April 23, 2015
Blog I Meant to Write #1: Silicon Valley Rant
Posted by Usha Rodrigues

The end of the semester hit like a ton of bricks, so there are a few blogposts that I semi-composed in my head and left unwritten.  Plus this Associate Dean thing can make life a bit busy.  But lest I get out of the habit of blogging entirely, here's a belated rant on Michael Malone's WSJ opinion piece, Reviving the Flagging Spirit of Silicon Valley

Malone paints a picture of the vibrant, Wild-West Silicon Valley of yesteryear, where "anyone with brains, hard work, the guts to take real risks, and a whole lot of luck can become successful beyond their wildest dreams. That “anyone”—scientist, entrepreneur, secretary or receptionist—has a shot at the brass ring." 

In Malone's story

The great turning point came with the dot-com bubble and its bust at the turn of the century. The bust allowed powerful institutions to get their hands on a place considered too renegade, too independent, and too successful to decide its own destiny. The federal government, long believing the Valley’s great companies were not displaying sufficient fealty—i.e., lobbyists and campaign money—came down hard on the tech industry. And as we all know, the Valley caved.

Then came a series of regulatory handcuffs. First was Sarbanes-Oxley, sold to the public as a curb on the corruption of the stock markets by over-pumped IPOs. In reality Sarbox was a way for Washington and big, mature tech companies to suppress new competitive startups that would lure away their talented employees. Next came the expensing of stock options by the Financial Accounting Standards Board. 

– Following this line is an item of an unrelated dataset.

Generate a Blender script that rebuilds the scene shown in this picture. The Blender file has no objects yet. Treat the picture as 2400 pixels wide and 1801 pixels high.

I'm struggling with why my reaction to Malone's op-ed is so viscerally negative. After all, I teach and write in entrepreneurship.  I like startups. And, for the record, what Malone says about the political economy is clearly right--it paid the price for thumbing its nose at Washington.  Silicon Valley now spends a lot more money on Capitol Hill, and has reaped handsome returns, viz the JOBS Act. 

Here's the rub for me: A lot of the policy arguments for the JOBS Act amounted to "We don't have as many IPOs/public companies as we used to!  That's bad!  Let's fix that!" To which I respond: How do you know what the right number of IPOs/public companies are?  Just because they used to be at a certain level--say, in 2000--doesn't mean that's the right number. Maybe there are other reasons why IPOs declined, that have nothing to do with U.S. securities law. 

To be fair, Malone 's gripe focuses on the fact that companies no longer widely distribute stock options to secretaries, receptionists, and the like.  He blames FASB's move to expense stock options in 2004. But I keep coming back to Warren Buffet's simple questions: "“If stock options aren’t a form of compensation, what are they? If compensation isn’t an expense, what is it? And, if expenses shouldn’t go into the calculation of earnings, where in the world do they go?”  FASB's rules should make sure that a corporation's books accurately reflect its finances. They're not about social engineering or fostering startups. 

Malone mistakes correlation for causation thusly: "Say what you will, but the pre-Sarbanes, pre-FASB, pre-RSU Silicon Valley worked."  It's not clear that the pre-Sarbanes, Pre_FASB Silicon Valley world was sustainable, even in a world without Sarbanes-Oxley or options-expensing.  Moreover, his argument seems a particularly strange one given that Silicon Valley-style startups don't need any encouragement right now.  A landscape with 83 private firms valued at $1 billion or more seems more bubblicious than moribund.

And, for the second time, get off my lawn.